Goal of the exercise: Take every line where the string "scene" appears and copy it.

Source data:
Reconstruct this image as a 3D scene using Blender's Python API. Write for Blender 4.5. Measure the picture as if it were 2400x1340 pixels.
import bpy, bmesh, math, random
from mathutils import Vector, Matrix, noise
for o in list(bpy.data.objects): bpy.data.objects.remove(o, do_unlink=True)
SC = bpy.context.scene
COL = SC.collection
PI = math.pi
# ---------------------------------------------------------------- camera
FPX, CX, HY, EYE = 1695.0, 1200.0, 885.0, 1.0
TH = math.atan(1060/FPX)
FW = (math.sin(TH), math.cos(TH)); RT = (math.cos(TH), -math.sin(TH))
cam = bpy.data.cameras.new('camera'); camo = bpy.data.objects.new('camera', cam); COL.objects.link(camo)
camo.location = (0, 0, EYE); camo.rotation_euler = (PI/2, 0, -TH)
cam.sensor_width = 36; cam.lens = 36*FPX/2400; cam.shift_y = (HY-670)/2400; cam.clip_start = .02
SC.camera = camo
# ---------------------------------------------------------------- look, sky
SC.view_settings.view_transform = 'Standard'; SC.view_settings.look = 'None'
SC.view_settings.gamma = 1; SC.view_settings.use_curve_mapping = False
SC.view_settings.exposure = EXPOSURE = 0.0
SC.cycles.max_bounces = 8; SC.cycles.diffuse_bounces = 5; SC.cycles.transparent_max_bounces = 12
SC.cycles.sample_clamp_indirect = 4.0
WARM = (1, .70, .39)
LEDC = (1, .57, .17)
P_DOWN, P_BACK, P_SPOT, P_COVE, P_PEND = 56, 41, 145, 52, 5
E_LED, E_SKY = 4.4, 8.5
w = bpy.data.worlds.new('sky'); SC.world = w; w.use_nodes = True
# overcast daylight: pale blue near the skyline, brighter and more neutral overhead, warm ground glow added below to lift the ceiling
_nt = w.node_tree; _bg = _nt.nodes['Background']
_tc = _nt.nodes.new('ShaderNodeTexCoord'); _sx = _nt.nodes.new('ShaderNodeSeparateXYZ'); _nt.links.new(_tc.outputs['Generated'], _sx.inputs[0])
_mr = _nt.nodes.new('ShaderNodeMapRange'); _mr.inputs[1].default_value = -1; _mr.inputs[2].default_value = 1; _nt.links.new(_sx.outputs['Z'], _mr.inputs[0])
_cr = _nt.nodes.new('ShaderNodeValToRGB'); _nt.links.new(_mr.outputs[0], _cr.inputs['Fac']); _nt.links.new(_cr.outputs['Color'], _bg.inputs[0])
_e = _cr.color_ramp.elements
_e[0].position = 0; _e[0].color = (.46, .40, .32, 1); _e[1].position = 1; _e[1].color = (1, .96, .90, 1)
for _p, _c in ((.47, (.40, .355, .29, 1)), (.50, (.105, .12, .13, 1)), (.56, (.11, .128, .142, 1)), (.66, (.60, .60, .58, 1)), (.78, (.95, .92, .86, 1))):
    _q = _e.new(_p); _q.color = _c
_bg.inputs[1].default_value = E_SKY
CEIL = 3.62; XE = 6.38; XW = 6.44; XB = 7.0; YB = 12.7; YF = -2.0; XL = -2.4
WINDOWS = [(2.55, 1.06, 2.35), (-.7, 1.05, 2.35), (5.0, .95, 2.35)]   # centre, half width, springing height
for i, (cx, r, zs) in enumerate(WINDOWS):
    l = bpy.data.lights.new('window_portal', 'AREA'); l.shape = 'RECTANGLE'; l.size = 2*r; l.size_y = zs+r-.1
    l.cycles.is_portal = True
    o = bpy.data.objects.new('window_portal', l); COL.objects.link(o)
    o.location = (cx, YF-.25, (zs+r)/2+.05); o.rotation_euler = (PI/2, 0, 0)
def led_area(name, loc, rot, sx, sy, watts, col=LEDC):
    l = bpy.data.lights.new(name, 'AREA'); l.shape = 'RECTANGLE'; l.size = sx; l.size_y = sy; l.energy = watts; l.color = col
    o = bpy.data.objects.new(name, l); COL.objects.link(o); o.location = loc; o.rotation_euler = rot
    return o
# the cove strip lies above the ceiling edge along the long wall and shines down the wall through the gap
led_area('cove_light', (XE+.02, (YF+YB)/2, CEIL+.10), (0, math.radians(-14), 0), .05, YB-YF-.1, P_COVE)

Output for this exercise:
Reconstruct this image as a 3D scene using Blender's Python API. Write for Blender 4.5. Measure the picture as if it were 2400x1340 pixels.
SC = bpy.context.scene